U.S. probes four senior FBI officials

August 12, 1995|By New York Times News Service

WASHINGTON -- Four high-ranking officials of the FBI were suspended yesterday after the Justice Department opened a broad new criminal investigation into the possibility of a high-level cover-up of what really happened during a deadly 1992 standoff with a white separatist in Idaho.

Among those suspended yesterday by FBI Director Louis J. Freeh was Larry A. Potts, Mr. Freeh's close friend whom he had made the bureau's No. 2 official before demoting him recently because of his role in the Idaho shootout.

Another suspended official is Anthony A. Betz, now assistant chief of the Baltimore office but who was then a unit chief in the criminal investigative division.

The Justice Department on Thursday night forwarded new findings on the incident for possible criminal prosecution to Eric H. Holder Jr., the U.S. attorney for the District of Columbia, officials said.

The documents sent to Mr. Holder, the chief federal prosecutor in the capital, raise the possibility that the four officials, and a fifth who was suspended earlier, may have committed obstruction of justice in the form of false testimony and destruction of documents.

The fifth FBI official, E. Michael Kahoe, was suspended last month after Justice Department investigators uncovered evidence that he may have destroyed an FBI analysis of the siege.

"We know that Kahoe destroyed documents," said one Justice Department official who spoke on the condition of anonymity. "The question we have to logically ask is whether he did it on his own."

In addition, Justice Department officials said the new report also concluded that other FBI officials besides Mr. Kahoe appeared to have lied about what had occurred.

One senior Justice Department official said that Mr. Freeh and Deputy Attorney General Jamie Gorelick were furious upon learning from the report that they may have been deceived by senior FBI agents.
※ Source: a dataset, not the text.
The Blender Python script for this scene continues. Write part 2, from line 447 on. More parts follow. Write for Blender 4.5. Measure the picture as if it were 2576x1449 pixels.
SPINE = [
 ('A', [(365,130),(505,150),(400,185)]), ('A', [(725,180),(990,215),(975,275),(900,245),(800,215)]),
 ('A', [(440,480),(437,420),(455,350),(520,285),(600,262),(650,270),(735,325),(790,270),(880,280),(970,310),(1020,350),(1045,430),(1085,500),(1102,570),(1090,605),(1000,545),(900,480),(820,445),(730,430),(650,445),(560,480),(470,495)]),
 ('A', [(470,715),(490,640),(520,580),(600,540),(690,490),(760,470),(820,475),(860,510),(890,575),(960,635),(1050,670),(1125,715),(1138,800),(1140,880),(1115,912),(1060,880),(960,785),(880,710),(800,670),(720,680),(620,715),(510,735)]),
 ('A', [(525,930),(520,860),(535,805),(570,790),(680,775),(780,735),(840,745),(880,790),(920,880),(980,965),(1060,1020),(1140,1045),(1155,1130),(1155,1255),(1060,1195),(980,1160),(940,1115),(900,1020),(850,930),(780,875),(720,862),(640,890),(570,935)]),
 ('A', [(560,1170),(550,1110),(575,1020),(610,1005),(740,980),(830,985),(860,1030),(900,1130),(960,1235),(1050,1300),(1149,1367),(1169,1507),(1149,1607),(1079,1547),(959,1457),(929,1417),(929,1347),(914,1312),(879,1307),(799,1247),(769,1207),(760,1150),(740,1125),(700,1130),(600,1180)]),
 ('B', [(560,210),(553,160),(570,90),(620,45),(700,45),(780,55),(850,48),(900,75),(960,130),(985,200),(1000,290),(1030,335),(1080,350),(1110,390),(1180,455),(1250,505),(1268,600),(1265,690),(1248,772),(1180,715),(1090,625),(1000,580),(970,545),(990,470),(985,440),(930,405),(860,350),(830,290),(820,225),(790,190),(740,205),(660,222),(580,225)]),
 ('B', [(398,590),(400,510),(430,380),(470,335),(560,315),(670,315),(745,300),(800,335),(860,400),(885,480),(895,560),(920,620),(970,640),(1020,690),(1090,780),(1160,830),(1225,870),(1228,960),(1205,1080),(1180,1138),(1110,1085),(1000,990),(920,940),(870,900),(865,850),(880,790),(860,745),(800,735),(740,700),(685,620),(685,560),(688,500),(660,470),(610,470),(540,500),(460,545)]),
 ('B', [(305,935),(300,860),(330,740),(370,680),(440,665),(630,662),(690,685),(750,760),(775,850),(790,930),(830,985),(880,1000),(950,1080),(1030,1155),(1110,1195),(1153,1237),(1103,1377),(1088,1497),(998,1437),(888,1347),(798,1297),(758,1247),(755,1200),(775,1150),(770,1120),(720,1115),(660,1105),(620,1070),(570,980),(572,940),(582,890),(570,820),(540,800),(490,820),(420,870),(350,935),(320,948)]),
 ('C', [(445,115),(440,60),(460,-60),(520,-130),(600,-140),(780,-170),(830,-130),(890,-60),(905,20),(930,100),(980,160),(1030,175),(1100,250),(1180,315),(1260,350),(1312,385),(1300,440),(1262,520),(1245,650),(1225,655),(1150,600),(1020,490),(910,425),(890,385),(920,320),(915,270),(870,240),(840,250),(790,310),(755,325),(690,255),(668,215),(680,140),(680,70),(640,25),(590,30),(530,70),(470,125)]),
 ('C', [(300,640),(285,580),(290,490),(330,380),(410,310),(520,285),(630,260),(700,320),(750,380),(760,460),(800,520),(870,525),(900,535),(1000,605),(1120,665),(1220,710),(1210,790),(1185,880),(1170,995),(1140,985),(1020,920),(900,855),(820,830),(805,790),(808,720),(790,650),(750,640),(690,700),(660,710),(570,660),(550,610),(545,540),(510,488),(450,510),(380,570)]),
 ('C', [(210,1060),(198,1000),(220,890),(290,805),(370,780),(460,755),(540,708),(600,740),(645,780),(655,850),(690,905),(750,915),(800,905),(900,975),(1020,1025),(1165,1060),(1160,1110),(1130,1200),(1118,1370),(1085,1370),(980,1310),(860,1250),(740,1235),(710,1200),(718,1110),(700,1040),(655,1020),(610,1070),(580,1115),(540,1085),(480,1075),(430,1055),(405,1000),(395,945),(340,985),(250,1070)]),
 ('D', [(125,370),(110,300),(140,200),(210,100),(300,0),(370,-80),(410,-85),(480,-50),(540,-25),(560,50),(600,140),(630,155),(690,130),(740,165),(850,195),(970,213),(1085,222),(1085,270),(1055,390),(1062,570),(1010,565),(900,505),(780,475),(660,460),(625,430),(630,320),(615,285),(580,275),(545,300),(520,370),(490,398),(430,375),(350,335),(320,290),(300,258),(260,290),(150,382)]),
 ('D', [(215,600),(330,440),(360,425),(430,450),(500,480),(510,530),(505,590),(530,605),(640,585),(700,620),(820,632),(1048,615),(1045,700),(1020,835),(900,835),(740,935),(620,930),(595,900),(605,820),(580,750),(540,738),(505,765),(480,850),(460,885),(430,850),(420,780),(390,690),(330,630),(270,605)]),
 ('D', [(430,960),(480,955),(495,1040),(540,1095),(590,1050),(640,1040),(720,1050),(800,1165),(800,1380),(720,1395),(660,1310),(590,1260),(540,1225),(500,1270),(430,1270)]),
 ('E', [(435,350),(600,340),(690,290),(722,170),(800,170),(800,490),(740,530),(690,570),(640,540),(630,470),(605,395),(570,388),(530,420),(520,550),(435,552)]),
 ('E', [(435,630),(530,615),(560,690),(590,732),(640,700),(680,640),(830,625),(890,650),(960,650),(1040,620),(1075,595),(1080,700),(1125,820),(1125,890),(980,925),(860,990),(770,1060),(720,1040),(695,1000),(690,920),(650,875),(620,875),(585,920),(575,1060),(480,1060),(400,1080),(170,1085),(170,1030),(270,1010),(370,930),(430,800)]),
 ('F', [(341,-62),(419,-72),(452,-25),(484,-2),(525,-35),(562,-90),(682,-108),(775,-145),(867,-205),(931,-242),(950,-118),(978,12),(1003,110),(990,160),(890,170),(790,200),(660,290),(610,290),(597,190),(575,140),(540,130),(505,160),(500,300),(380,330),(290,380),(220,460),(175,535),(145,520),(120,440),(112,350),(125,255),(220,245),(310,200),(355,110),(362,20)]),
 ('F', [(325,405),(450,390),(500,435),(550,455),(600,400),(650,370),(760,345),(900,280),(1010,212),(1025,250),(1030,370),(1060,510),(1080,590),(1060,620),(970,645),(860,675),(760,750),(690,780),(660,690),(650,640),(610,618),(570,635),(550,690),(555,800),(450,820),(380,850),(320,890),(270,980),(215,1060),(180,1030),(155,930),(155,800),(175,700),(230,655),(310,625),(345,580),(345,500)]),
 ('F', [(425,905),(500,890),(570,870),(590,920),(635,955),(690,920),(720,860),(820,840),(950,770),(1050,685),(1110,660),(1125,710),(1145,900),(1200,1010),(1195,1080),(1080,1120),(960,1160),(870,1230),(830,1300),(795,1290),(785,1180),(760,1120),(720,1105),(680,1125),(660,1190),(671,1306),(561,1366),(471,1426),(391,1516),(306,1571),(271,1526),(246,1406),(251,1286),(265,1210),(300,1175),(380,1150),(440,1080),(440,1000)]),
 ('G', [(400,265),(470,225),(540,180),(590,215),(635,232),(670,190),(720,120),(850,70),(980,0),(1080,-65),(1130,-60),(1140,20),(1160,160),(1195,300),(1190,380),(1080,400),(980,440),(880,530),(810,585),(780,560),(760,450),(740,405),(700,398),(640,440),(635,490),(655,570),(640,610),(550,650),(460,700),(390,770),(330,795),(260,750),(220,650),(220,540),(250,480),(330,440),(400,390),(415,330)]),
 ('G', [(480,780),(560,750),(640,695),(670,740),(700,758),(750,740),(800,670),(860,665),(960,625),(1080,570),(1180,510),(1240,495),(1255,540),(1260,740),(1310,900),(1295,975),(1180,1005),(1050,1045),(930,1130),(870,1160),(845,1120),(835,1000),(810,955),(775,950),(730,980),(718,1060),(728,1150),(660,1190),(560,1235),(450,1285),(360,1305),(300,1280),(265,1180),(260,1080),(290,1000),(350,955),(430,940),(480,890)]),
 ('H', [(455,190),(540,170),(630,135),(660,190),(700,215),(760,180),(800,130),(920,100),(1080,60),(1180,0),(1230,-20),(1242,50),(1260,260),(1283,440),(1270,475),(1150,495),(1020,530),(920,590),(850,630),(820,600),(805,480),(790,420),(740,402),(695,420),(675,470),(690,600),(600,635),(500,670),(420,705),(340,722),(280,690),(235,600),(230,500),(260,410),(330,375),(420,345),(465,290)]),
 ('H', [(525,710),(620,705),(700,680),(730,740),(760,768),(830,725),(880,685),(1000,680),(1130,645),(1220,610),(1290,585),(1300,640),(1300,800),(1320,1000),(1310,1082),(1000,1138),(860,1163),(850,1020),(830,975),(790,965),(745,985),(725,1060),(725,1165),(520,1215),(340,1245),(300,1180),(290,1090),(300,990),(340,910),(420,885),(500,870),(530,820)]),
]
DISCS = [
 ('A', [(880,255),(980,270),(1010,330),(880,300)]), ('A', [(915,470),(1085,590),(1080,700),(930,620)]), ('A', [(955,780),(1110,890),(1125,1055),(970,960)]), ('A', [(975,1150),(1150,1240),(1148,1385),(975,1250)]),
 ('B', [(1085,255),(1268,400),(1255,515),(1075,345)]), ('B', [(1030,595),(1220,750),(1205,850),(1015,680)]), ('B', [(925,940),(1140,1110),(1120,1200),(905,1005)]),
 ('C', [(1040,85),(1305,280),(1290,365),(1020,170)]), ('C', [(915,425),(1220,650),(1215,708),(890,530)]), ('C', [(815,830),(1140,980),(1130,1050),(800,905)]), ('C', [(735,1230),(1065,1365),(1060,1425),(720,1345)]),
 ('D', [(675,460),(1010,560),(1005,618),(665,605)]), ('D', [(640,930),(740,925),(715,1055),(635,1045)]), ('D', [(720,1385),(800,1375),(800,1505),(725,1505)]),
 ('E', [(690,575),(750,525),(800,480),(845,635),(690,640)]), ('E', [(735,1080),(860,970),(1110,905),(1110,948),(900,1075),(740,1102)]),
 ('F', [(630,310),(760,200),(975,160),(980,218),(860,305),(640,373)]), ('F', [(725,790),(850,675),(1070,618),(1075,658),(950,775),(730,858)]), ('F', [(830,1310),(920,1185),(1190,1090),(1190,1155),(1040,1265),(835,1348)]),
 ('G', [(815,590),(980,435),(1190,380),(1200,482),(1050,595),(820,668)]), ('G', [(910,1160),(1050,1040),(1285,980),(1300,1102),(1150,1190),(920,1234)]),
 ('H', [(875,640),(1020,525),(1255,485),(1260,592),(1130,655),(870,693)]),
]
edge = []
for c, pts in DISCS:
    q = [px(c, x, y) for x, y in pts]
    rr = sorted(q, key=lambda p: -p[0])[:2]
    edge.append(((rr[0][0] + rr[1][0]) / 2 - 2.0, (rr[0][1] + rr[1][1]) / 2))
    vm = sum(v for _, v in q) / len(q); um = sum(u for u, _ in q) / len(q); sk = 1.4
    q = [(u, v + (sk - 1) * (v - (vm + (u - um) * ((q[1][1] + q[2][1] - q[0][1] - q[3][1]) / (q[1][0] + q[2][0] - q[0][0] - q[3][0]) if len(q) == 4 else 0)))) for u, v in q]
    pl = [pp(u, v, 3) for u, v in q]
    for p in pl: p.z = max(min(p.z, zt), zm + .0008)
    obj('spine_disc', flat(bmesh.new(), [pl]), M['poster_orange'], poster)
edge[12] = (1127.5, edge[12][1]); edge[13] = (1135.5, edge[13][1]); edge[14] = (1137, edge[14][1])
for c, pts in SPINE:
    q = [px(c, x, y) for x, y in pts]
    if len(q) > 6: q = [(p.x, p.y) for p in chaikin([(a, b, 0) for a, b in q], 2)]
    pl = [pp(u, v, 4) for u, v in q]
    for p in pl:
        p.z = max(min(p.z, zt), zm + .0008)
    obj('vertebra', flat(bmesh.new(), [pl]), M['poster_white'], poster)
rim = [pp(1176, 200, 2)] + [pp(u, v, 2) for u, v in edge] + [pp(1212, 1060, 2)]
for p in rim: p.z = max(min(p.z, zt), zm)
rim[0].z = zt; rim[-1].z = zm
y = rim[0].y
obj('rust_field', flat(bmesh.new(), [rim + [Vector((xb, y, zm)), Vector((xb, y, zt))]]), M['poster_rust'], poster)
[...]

The official said there was far less evidence that Mr. Potts and one of the other suspended officials, Danny O. Coulson, participated in a cover-up than the other three officials. But the official said that Mr. Freeh wanted to include all possible suspects in the investigation.

In addition to Mr. Potts, who was head of the bureau's criminal division at the time of the Idaho standoff, and Mr. Coulson, who was his deputy, the others suspended yesterday are Gale Richard Evans and Mr. Betz, both of whom were unit chiefs in the criminal investigative division.

On Aug. 21, 1992, Mr. Potts dispatched the FBI's hostage rescue team to a remote mountaintop in Ruby Ridge after a shootout in which a federal marshal and the 14-year-old son of the white separatist, Randall C. Weaver, were killed.

The next day, an FBI sharpshooter killed Mr. Weaver's wife, Vicki, who was unarmed and standing in the cabin doorway holding her infant daughter. The FBI marksman said he was aiming at another person who was armed.

Long-standing FBI policy allows agents to shoot only in self-defense. But a looser set of rules of engagement were adopted during the siege -- allowing agents there to shoot on sight virtually anyone who was armed -- and the FBI has been roiled ever since by investigations into who approved the change.

The latest Justice Department investigation was begun early this year after the commander at the scene, Eugene Glenn, who was suspended and transferred after the incident, charged that he was being punished unfairly.

During the earlier inquiries, Mr. Glenn said Mr. Potts had authorized the change, but Mr. Potts said that Mr. Glenn had acted on his own.

In January, Mr. Freeh laid the blame for the faulty rules of engagement mostly on Mr. Glenn and the head of the hostage rescue team, Richard Rogers.

Mr. Glenn's complaint was that it was unfair for him to have been suspended and transferred by the director, who had handed out lighter punishments to officials like Mr. Potts.

Mr. Potts had been given a letter of censure, the mildest available punishment.

Mr. Glenn's persistent complaints resulted in an investigation by the Office of Professional Responsibility at the Justice Department.

Dan K. Webb, Mr. Potts' lawyer, issued a statement saying there was "absolutely no evidence of wrongdoing by Larry Potts and this suspension . . . is completely unwarranted."

None of the other suspended officials could be reached for comment.

Mr. Potts was demoted last month to the training division; Mr. Coulson is now chief of the bureau's Dallas office; Mr. Evans is assistant chief of the Salt Lake City office, and Mr. Betz is assistant chief of the Baltimore office. All were suspended with pay.

Mr. Kahoe, who had been the special agent in charge of the bureau's Jacksonville office, had been assigned to review the bureau's conduct in Ruby Ridge.